У него в магазине бывали такие люди, что история каждого могла послужить сюжетом для захватывающего кино или книги. Я помню, как Женя разговаривал при мне с величественным старцем; вначале они говорили на английском, потом перешли на немецкий, а закончили беседу на иврите.
Когда старец ушел, Женя сказал мне, потирая руки:
– А теперь я буду тебя удивлять! Как ты думаешь, сколько лет этому мужику?
– Ну, лет, семьдесят… – пожал я плечами. – А что?
– Семьдесят, – хмыкнул Женя, – ему девяносто лет…

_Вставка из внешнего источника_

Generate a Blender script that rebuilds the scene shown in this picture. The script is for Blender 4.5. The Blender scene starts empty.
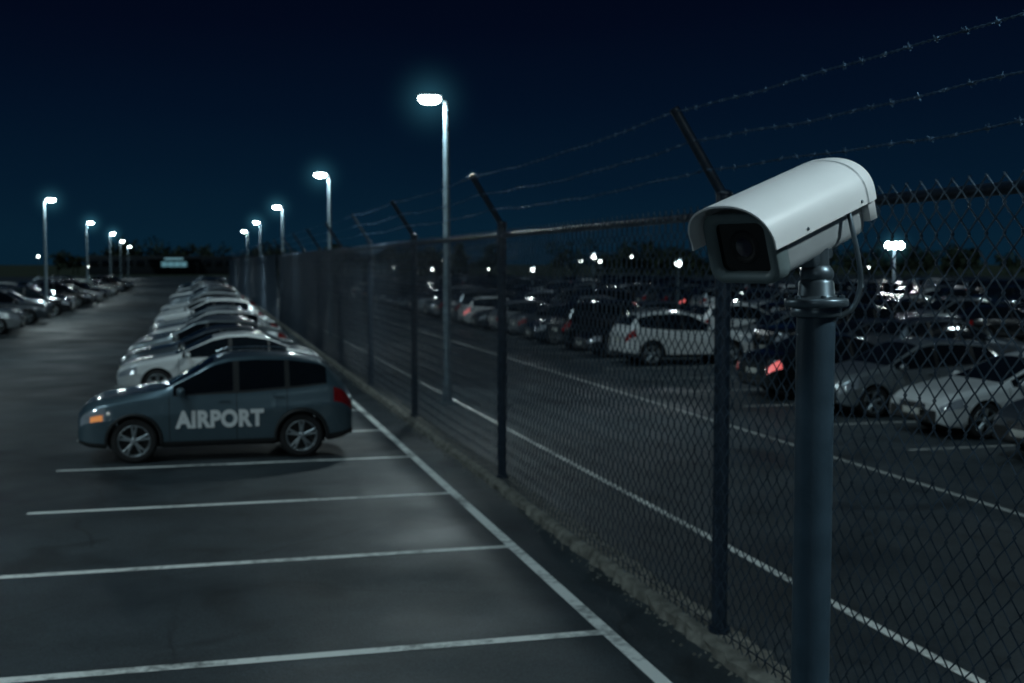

– Сколько? – не поверил я.
– Девяносто! – повторил Женя, довольный произведенным эффектом. – Но это не самое главное, дорогой мой. Самое интересное в другом – этот старик в двадцатых годах слушал в Вене лекции Зигмунда Фрейда!
Сколько таких стариков и фантастических судеб открыл для меня Женя?
Я как-то сказал ему, что надо бы повесить у него в магазине камеру, чтобы она просто фиксировала всех, кто сюда приходит и те разговоры, которые ведутся – и это был бы, наверное, потрясающе интересный фильм.
Женя согласился со мной.
Но камеру так и не повесили.
И теперь, когда Жени не стало, я вновь вспомнил об этом упущении – потому что хоть так можно было бы сохранить неповторимый образ этого закоренелого чудака, фавна, любителя книг и живописи, человека с улицы Алленби, жизнь которого не нуждается ни в каких некрологах!
22. «Я это никогда не полюблю…»
Сижу и думаю: что я больше всего на свете терпеть не могу?И понимаю – много чего.
Не люблю хамства и неблагодарности.
Не люблю, когда вместо того, чтобы критиковать мое (да и не только мое) творчество, переходят на личности, причем делают это нарочито, зло, выставляя свой коммент на виду у всех, вот, мол, посмотрите, как я его (такой тип людей гениально описан Василием Шукшиным в моем любимом рассказе «Срезал»).
Терпеть ненавижу, когда взрослые дяденьки, добившись степеней известных, плюют сверху вниз на своих бывших коллег или друзей (тоже бывших), не понимая, что жизнь – как качели: сегодня ты наверху, а завтра тебя сбросило как последнего паршивого щенка – и куда ты пойдешь, к кому обратишься?